• [Data]
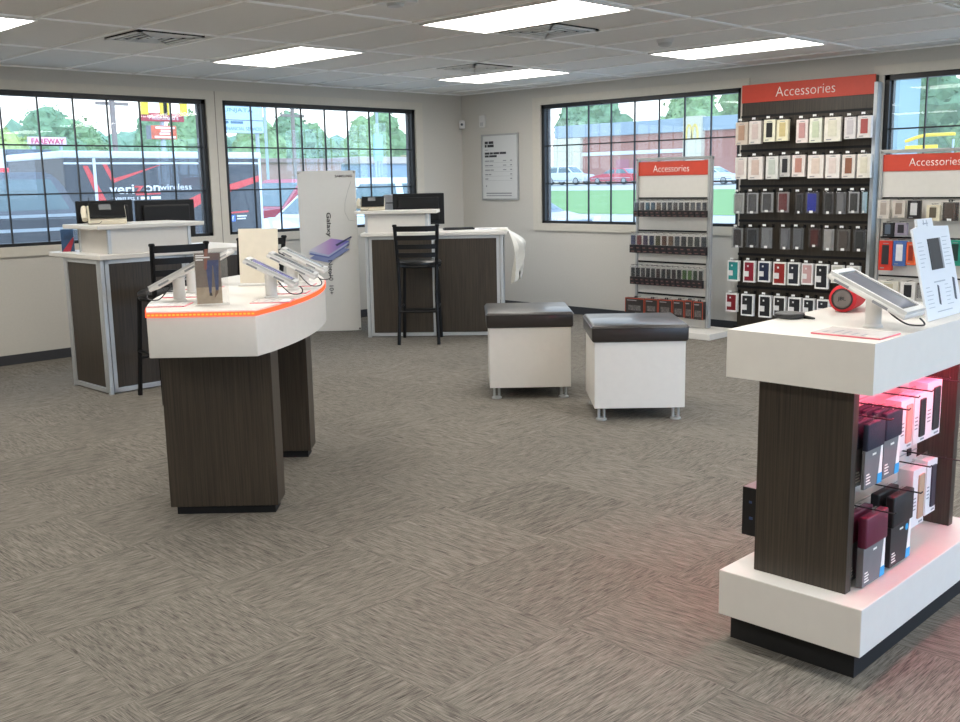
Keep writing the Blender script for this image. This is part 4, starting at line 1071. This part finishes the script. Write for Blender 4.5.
# ---------------------------------------------------------------- outside
GZ = -.2
def gz(x):
    if x <= 30: return GZ
    if x <= 58: return GZ+(x-30)/28*.78
    if x <= 66: return .58+(x-58)/8*.42
    return 1.0
ASPH = mat('asphalt', 'b9b6ad', .9, var=.06, scale=4)
b = B()
xs = [-90, .16, 30, 58, 66, 170]
def strip(xa, xb, ya, yb, off=0.):
    b._add([(xa, ya, gz(xa)+off), (xb, ya, gz(xb)+off), (xb, yb, gz(xb)+off), (xa, yb, gz(xa)+off)], [(0, 1, 2, 3)])
for i in range(len(xs)-1):
    strip(xs[i], xs[i+1], -140, 220)
g = struct('ground', b, ASPH)
b = B(); strip(30.5, 58, -80, 78, .015); o = struct('lawn', b, mat('lawn_grass', '6c9347', .95, var=.12, scale=1.5))
b = B(); strip(5, 29, 26, 27.2, .012); strip(5, 29, 34, 42, .012); struct('lawn_strip', b, mat('lawn_grass', '6c9347', .95, var=.12, scale=1.5))

LEAFC = ['7f9a66', '8ca56e', '78956c', 'a9b468']
def tree(x, y, h, r, c, label, base=.12):
    t = thing('tree', label, 'tree', (x, y, gz(x)-.02), random.uniform(0, 6))
    m = mat('leaf_'+c, c, .9, var=.3, scale=1.6)
    b = B(); b.tube([(0, 0, 0), (.05*r, 0, h*.3), (0, .05*r, h*.7)], [.05*r+.08, .04*r+.06, .04], 8); link('trunk', b, mat('bark', '5d5148', .9), t)
    b = B(); rnd = random.Random(int(x*7+y*3)); z0 = h*base
    for k in range(9):
        f = (k+.5)/9; a = k*2.4; prof = math.sin(PI*min(1., .22+.78*f)**.9)*.75+.18
        rr = r*(.34+.26*prof)
        d = max(0., r*prof-rr) if k < 8 else 0
        b.blob((d*math.cos(a), d*math.sin(a), z0+(h-z0)*f*.97-rr*.55*(f-.35)), rr, 3, .3, 2.2, rnd.uniform(0, 50))
    zt = max(v.co.z for v in b.bm.verts); k_ = (h-z0)/(zt-z0)
    for v in b.bm.verts: v.co.z = z0+(v.co.z-z0)*k_ if v.co.z > z0 else v.co.z
    base_ = [f.calc_center_median() for f in b.bm.faces]; rnd.shuffle(base_)
    for p in base_[:1700]:
        s = r*rnd.uniform(.03, .07); q = p+Vector((rnd.gauss(0, 1), rnd.gauss(0, 1), rnd.gauss(0, 1)))*r*.06
        u = Vector((rnd.gauss(0, 1), rnd.gauss(0, 1), rnd.gauss(0, 1))).normalized(); v = u.orthogonal().normalized()
        b._add([q-u*s, q-v*s*.6, q+u*s, q+v*s*.6], [(0, 1, 2, 3)])
    link('crown', b, m, t)
    return t
TREES = [(22.0, 72, 6.3, 4.2, 3, 'yellow-green tree at the edge of the first window, above the dark off-road car'), (29.0, 80, 8.7, 4.4, 2, 'tallest round tree right behind the pink shop sign'),
         (36.2, 90, 8.2, 4.6, 0, 'tree between the pink shop sign and the utility pole'), (36.6, 76.5, 8.1, 2.4, 2, 'narrow pointed tree behind the utility pole crossbar'),
         (41.4, 82, 6.8, 3.6, 1, 'low tree under the yellow arches sign'), (48.6, 91, 9.0, 4.6, 0, 'tree between the yellow arches and the window post'),
         (50.0, 80, 7.9, 3.8, 1, 'tree behind the pale tenant sign'), (57.6, 85, 9.0, 4.4, 2, 'round-topped tree beside the brown utility pole'), (66.0, 93, 7.9, 4.4, 0, 'low gap tree above the banner top'),
         (65.8, 82.5, 8.0, 3.7, 1, 'tree above the pale long low building'), (76.5, 92, 9.6, 4.7, 0, 'tree behind the slim blue frame sign'),
         (75.4, 81.5, 8.7, 4.2, 1, 'last tree before the room corner in the second window'),
         (99, 76, 13.5, 6.4, 2, 'tree over the far end of the brick building'), (106, 65.5, 12.0, 6.4, 1, 'lower tree over the brick building behind the white car'), (101, 54.5, 14.5, 5.3, 0, 'spreading tree over the middle of the brick building'),
         (104, 43.0, 16, 5.6, 1, 'tree behind the pale tower with the letter mark'), (95, 33.0, 15.5, 6.4, 2, 'dark tree past the end of the brick building'), (88, 21, 16, 5.8, 0, 'big tree behind the yellow curved band'), (93, 9, 16, 6.2, 1, 'wide tree beyond the last window, past the yellow band')]
for (x, y, h, r, c, lab) in TREES: tree(x, y, h, r, LEAFC[c], lab, .05)
b = B()
for i in range(40):
    b.blob((20+i*1.75, 104+1.2*math.sin(i*1.7), 2.9), 3.4+.8*math.sin(i*2.3), 3, .3, 2., i*3.1, (1, .7, 1.25))
o = link('hedge_foliage', b, mat('leaf_hedge', '7f9c7c', .9, var=.25, scale=1.2)); tag(o, 'low green undergrowth filling in behind the trees of the first two windows', 'undergrowth'); o['kind'] = 'stuff'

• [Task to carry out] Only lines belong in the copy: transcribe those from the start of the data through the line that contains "b = B(); strip(5, 29, 26, 27.2, .012);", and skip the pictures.

• [Written response]
Keep writing the Blender script for this image. This is part 4, starting at line 1071. This part finishes the script. Write for Blender 4.5.
# ---------------------------------------------------------------- outside
GZ = -.2
def gz(x):
    if x <= 30: return GZ
    if x <= 58: return GZ+(x-30)/28*.78
    if x <= 66: return .58+(x-58)/8*.42
    return 1.0
ASPH = mat('asphalt', 'b9b6ad', .9, var=.06, scale=4)
b = B()
xs = [-90, .16, 30, 58, 66, 170]
def strip(xa, xb, ya, yb, off=0.):
    b._add([(xa, ya, gz(xa)+off), (xb, ya, gz(xb)+off), (xb, yb, gz(xb)+off), (xa, yb, gz(xa)+off)], [(0, 1, 2, 3)])
for i in range(len(xs)-1):
    strip(xs[i], xs[i+1], -140, 220)
g = struct('ground', b, ASPH)
b = B(); strip(30.5, 58, -80, 78, .015); o = struct('lawn', b, mat('lawn_grass', '6c9347', .95, var=.12, scale=1.5))
b = B(); strip(5, 29, 26, 27.2, .012); strip(5, 29, 34, 42, .012); struct('lawn_strip', b, mat('lawn_grass', '6c9347', .95, var=.12, scale=1.5))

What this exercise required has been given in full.